New cardinals a ‘tipping point’ for the Church

What happened?

Pope Francis created 14 cardinals in St Peter’s Basilica, telling them that the “highest honour” was to “serve Christ in God’s faithful people”. Credible authority, he said, came from “sitting at the feet of others”, serving those “who are hungry, neglected, imprisoned, sick, suffering, addicted to drugs, cast aside”. The new cardinals came from countries including Pakistan, Madagascar, Iraq and Japan. Three were Vatican churchmen, including doctrinal chief Cardinal Luis Ladaria.

What the vaticanisti are saying

Rocco Palmo, writing at his blog Whispers in the Loggia, said the consistory was a “critical tipping point”, bringing the number of cardinals created by Francis and eligible to vote in a conclave to just shy of half: 59 out of 120. While his predecessors also passed this milestone, Palmo noted, “Francis’s shattering of norms in the identikit of his picks” – in particular, his tendency to avoid elevating the archbishops of major sees – “makes his contributions to the scarlet ranks all the more impactful”. The degree to which the Pope had pressed a “reset button” extending beyond his reign was a “remarkable feat” by itself, he said.

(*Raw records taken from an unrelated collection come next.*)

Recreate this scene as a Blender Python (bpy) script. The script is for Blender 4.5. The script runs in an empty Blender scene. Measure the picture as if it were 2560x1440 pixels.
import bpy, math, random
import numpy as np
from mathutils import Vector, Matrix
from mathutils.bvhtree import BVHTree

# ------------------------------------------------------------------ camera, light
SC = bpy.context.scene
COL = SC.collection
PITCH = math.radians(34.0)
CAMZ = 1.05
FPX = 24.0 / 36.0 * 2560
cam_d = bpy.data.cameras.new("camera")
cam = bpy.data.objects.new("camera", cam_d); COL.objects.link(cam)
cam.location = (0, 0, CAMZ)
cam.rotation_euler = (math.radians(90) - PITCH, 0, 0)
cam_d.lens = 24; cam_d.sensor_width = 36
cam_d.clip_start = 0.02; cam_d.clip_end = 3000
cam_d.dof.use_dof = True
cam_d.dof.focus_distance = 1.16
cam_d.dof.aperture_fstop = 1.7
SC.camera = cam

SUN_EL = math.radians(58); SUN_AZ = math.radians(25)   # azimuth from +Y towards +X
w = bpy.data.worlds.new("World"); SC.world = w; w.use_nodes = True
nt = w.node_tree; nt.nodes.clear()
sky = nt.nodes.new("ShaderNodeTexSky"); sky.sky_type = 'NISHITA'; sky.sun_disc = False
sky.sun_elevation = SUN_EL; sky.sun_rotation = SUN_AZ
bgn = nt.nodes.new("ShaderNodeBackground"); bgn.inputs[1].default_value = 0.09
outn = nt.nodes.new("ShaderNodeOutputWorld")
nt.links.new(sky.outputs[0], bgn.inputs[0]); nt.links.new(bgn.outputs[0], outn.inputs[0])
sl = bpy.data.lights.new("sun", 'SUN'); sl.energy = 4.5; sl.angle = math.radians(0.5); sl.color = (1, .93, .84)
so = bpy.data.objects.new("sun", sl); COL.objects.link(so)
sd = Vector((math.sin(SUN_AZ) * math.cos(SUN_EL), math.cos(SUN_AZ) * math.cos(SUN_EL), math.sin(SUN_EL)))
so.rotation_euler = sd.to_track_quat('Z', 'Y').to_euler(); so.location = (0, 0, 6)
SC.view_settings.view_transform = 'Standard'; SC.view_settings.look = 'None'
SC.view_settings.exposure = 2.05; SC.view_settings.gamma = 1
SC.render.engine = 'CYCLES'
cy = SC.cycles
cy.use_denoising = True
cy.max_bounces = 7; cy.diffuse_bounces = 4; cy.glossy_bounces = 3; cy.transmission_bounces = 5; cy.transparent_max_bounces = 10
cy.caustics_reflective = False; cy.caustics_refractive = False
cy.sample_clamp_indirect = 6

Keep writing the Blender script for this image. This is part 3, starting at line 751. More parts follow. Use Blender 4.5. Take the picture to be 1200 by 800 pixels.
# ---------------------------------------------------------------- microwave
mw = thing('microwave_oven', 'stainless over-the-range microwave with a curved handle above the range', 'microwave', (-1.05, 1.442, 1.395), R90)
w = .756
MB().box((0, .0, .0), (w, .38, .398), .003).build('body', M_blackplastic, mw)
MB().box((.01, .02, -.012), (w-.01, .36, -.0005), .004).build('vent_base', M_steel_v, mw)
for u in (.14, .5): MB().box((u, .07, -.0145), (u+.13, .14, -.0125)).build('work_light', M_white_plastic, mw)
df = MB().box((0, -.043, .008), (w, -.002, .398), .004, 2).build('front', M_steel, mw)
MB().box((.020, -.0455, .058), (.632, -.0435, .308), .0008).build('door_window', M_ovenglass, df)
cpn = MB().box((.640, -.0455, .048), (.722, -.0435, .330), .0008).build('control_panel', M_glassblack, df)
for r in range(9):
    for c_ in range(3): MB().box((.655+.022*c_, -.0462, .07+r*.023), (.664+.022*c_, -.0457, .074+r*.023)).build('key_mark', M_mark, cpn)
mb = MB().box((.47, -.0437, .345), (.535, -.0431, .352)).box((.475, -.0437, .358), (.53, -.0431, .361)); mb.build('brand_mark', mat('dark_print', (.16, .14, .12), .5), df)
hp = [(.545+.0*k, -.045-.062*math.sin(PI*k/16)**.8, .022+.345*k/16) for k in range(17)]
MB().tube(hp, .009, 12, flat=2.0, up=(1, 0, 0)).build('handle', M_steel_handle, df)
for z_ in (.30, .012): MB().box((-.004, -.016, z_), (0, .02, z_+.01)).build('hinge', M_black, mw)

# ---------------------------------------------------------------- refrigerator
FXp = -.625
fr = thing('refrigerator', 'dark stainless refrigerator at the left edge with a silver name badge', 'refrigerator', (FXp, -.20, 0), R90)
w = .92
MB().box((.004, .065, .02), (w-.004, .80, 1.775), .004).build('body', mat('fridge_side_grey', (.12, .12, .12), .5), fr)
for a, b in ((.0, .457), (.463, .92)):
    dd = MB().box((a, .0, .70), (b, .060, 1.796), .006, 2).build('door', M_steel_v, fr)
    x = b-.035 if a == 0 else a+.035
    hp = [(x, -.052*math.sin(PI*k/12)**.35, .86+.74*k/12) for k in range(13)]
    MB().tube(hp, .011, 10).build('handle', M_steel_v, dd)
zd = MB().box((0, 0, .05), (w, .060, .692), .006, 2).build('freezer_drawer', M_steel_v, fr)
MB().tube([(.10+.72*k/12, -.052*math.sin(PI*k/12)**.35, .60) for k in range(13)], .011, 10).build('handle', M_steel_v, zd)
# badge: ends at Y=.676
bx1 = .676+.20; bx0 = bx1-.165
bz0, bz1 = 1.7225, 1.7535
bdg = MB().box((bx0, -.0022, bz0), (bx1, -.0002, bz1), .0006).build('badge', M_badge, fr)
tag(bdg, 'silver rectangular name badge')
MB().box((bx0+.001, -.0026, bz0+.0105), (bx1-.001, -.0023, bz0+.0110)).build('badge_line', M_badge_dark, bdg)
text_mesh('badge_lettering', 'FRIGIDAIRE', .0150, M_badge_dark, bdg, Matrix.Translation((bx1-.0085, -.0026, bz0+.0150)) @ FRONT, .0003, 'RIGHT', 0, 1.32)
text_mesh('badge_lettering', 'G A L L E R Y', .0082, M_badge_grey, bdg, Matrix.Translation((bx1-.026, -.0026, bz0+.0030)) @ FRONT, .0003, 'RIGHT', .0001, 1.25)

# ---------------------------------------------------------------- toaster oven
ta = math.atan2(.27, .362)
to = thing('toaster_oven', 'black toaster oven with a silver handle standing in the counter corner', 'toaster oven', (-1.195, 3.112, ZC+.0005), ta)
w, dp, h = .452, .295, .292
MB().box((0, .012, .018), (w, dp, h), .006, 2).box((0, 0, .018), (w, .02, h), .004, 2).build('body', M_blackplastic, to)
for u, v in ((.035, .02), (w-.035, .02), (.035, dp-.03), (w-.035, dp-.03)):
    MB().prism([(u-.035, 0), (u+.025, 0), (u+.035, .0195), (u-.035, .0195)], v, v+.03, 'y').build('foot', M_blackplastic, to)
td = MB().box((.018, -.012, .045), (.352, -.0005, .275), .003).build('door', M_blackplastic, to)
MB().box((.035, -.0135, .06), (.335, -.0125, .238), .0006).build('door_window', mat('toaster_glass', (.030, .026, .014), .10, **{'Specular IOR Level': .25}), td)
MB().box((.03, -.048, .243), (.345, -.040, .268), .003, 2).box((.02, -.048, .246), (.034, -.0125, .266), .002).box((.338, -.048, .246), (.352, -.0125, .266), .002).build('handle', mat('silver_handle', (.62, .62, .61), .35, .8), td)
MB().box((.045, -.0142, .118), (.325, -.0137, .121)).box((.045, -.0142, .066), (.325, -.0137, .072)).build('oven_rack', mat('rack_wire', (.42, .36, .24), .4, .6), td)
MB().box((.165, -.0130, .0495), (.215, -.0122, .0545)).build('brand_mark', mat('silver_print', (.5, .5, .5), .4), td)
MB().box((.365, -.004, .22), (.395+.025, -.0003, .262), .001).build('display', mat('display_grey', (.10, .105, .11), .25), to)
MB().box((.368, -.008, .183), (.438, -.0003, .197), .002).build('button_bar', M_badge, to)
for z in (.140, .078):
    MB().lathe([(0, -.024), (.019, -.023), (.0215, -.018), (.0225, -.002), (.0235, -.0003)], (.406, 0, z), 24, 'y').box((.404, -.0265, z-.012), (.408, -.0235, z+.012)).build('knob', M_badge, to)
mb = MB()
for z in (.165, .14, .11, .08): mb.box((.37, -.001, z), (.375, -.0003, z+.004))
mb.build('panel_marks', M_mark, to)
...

John Allen, writing at the news website Crux, said Francis’s appointments of cardinals had made anticipating the outcome of the next conclave “metaphysically impossible”. While papal elections were rarely predictable, he said, at least in previous years most of the cardinals were known quantities. New prelates from Burkina Faso, Mauritius or Laos were not just unknowns, Allen argued, but “represent cultures and experiences in which the usual issues that preoccupy Western Catholic discussion either don’t count at all, or certainly don’t count for as much”. In Central African Republic, for instance, “tussles over women deacons seem an afterthought” compared with bitter Christian-Muslim violence.

If the 1978 conclave broke the Italian monopoly on the papacy and the 2013 election did the same for the European monopoly, Allen suggested, the next conclave may well break the “monopoly of Western psychology and politics”.